Эта лирика я в романе куда эмпиричнее, необобщённее, чем собственно лирика Пушкина. Читатели из близкого личного круга склонны были, особенно поначалу, именно так эмпирически воспринимать роман в стихах как личное отражение автора, звук его голоса: «Кроме прелестных стихов, я нашёл тут тебя самого, твой разговор, твою весёлость и вспомнил наши казармы в Милионной» (Катенин Пушкину 9 мая 1825: 13, 169). Вяземский писал А. Тургеневу уже в 1828 году: «„Онегин“ хорош Пушки—ным, но, как создание, оно слабо».[37] Приятели—литераторы читают роман, словно слишком близко смотрят картину. В самом деле «Онегину» свойственна «живописность» – в том смысле, что мы будем иначе воспринимать его, «то приближаясь, то отходя», и эмпирические «мазки», «движения кисти» обратятся в «создание» на дистанции. В плане «создания» именно так огромной дистанцией обусловлена лирика я, личное отражение самого Александра Пушкина. Личное эмпирическое далеко не тождественно творческому сознанию автора, и непосредственность я весьма опосредована дистанцией.

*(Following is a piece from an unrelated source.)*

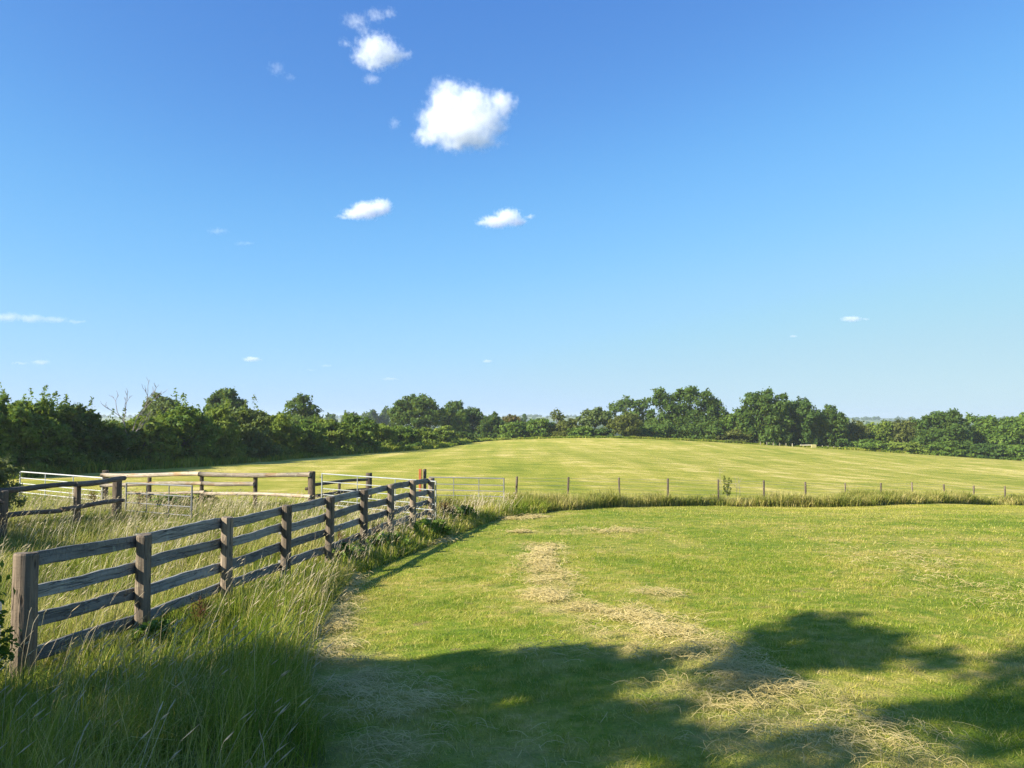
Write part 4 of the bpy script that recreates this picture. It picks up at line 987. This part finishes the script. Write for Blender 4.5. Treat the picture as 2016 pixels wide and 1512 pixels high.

Итак, опыт я как будто укладывается с опытом персонажей в одной действительности. Я рассказывает «историю» по личным воспоминаниям и общим впечатлениям; но, собственно говоря, лишь в первой главе это так. Уже начиная с главы второй тон рассказчика не может быть оправдан положением свидетеля, очевидца; но тон присутствующего продолжается и вне этой мотивировки: Но Ленский, не имев конечно / Охоты узы брака несть… По—прежнему и до конца «автор присутствует в романе среди своих героев»,[38] но человеческое присутствие обращается в идеальное соприсутствие автора. Рассказчик, который видит и слышит, становится автором, который знает, но автор в себе сохраняет того же рассказчика. Словом, не прекращается до конца колебание, удвоение мира, его пространства и всех его отношений. Колеблется непрестанно позиция я, и амплитуда её колебаний заключена между эмпирическим первым лицом – приятелем и рассказчиком в одном масштабе и в рост с персонажами, или частным человеческим Пушкиным – и Пушкиным—духовидцем, творцом, сознанием автора, всё объявшим, и в том числе это малое я.